Weak field and slow motion limits in energy–momentum powered gravity

We explore the weak field and slow motion limits, Newtonian and Post-Newtonian limits, of the energy–momentum powered gravity (EMPG), viz., the energy–momentum squared gravity (EMSG) of the form f(T_μνT^μν)=α(T_μνT^μν)^η with α and η being constants. We have shown that EMPG with η≥0 and general relativity (GR) are not distinguishable by local tests, say, the Solar System tests; as they lead to the same gravitational potential form, PPN parameters, and geodesics for the test particles.

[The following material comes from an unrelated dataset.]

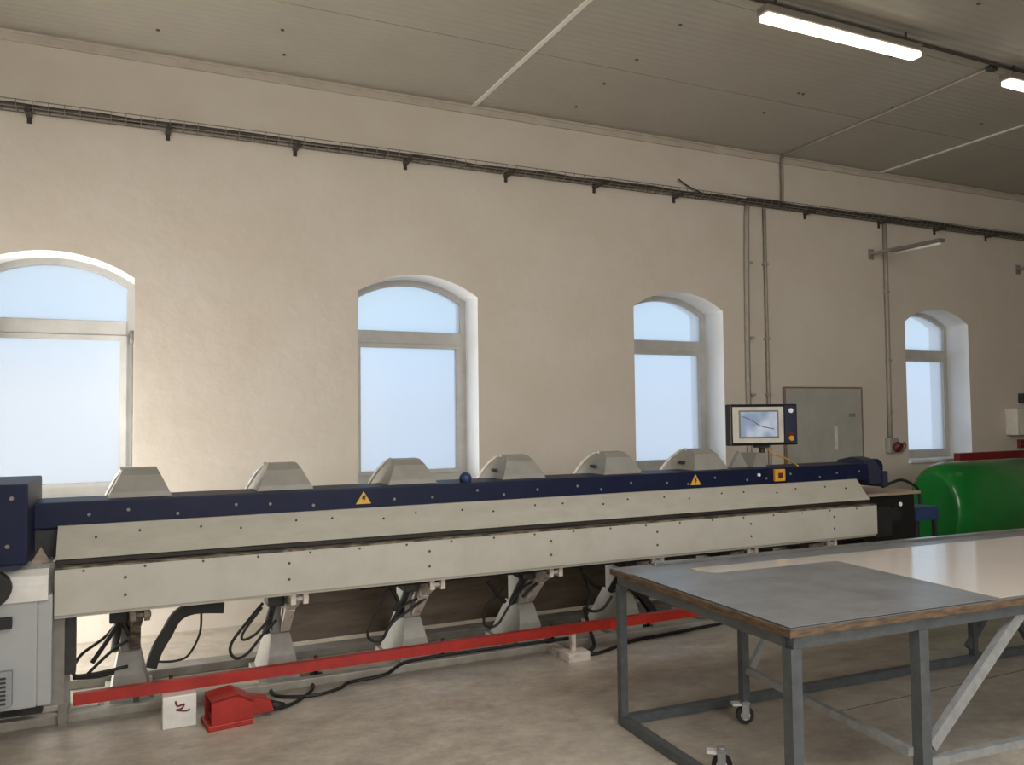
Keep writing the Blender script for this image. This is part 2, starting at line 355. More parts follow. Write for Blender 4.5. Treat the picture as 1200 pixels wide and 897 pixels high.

However, within the EMPG framework, M_ast, the mass of an astrophysical object inferred from astronomical observations such as planetary orbits and deflection of light, corresponds to the effective mass M_eff(α,η,M)=M+M_empg(α,η,M), M being the actual physical mass and M_empg being the modification due to EMPG. Accordingly, while in GR we simply have the relation M_ast=M, in EMPG we have M_ast=M+M_empg. Within the framework of EMPG, if there is information about the values of {α,η} pair or M from other independent phenomena (from cosmological observations, structure of the astrophysical object, etc.), then in principle it is possible to infer not only M_ast alone from astronomical observations, but M and M_empg separately. For a proper analysis within EMPG framework, it is necessary to describe the slow motion condition (also related to the Newtonian limit approximation) by |p_eff/ρ_eff|≪1 (where p_eff=p+p_empg and ρ_eff=ρ+ρ_empg), whereas this condition leads to |p/ρ|≪1 in GR.